The basic fallacy is to subscribe to ideas that are consistent with the cost of production, or the labour theory of value, and to try to shoe-horn it into the reality of consumer price subjectivity. The list of economists who have made this mistake is far longer than those that understand the error, including Thomas Aquinas, Adam Smith, David Ricardo, John Stuart Mill and Karl Marx. It is the bedrock of socialist thought, which divides us pejoratively into the exploited and capitalist classes. The truth is very different: the consumer through his choices decides prices and what is made, and any producer that fails to respond goes out of business.
The nub of the problem is mainstream economists do not understand prices. They draw supply and demand curves that illustrate, other things being equal, lower prices stimulate demand. Putting to one side the fact that other things are never equal, that is a reasonable starting point. This is then contradicted by macro-economists who believe that falling prices defer and suppress demand, and moderately rising prices stimulate demand.

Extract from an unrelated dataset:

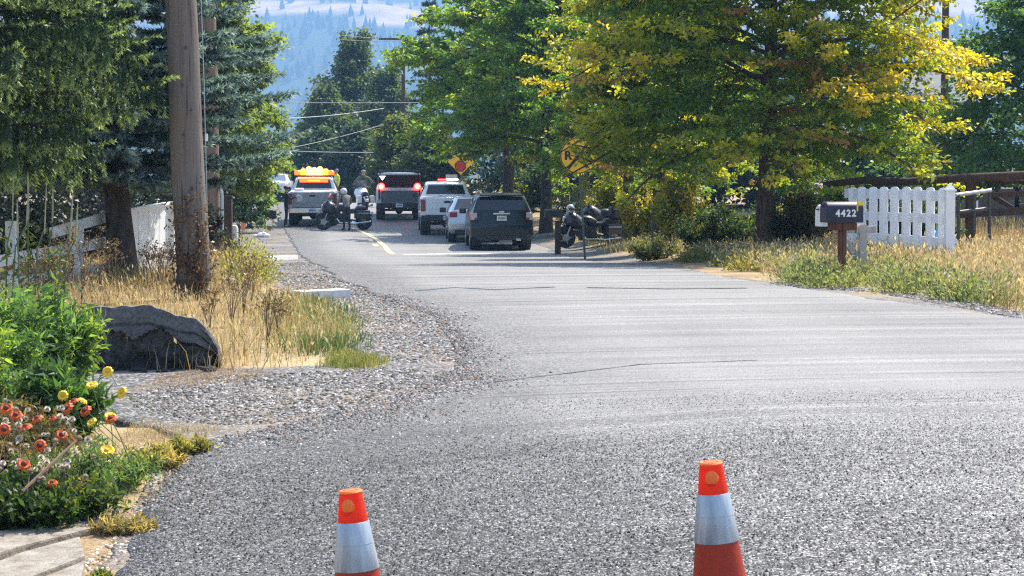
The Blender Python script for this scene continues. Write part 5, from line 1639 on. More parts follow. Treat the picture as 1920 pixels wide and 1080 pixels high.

Therefore the contradictions start from the most basic level, and from there the errors multiply. Instead of abandoning cost-of-production theories, mainstream economists seek to subsidise producers, either directly or by monetary means. It amounts to a subsidy for businesses that would otherwise fail. Furthermore successful businesses are encouraged to seek subsidies and discouraged from redeploying their capital into genuinely profitable investment.
Through relentless government propaganda nearly everyone today believes that state intervention is a force for good, but the truth is very different. Government intervention amounts to reducing wages and destroying savings through monetary inflation, while putting prices up. Admittedly, there can be a short-term artificial boost from lower interest rates and monetary expansion, but this is quickly reversed when prices start to rise.
A reasoned analysis of the true effects of government intervention reveals the truth: it comes at considerable economic cost, disrupting economic progress and leaving us all worse off as a result. Is it any surprise that reflation has now finally ceased to even generate short-term benefits?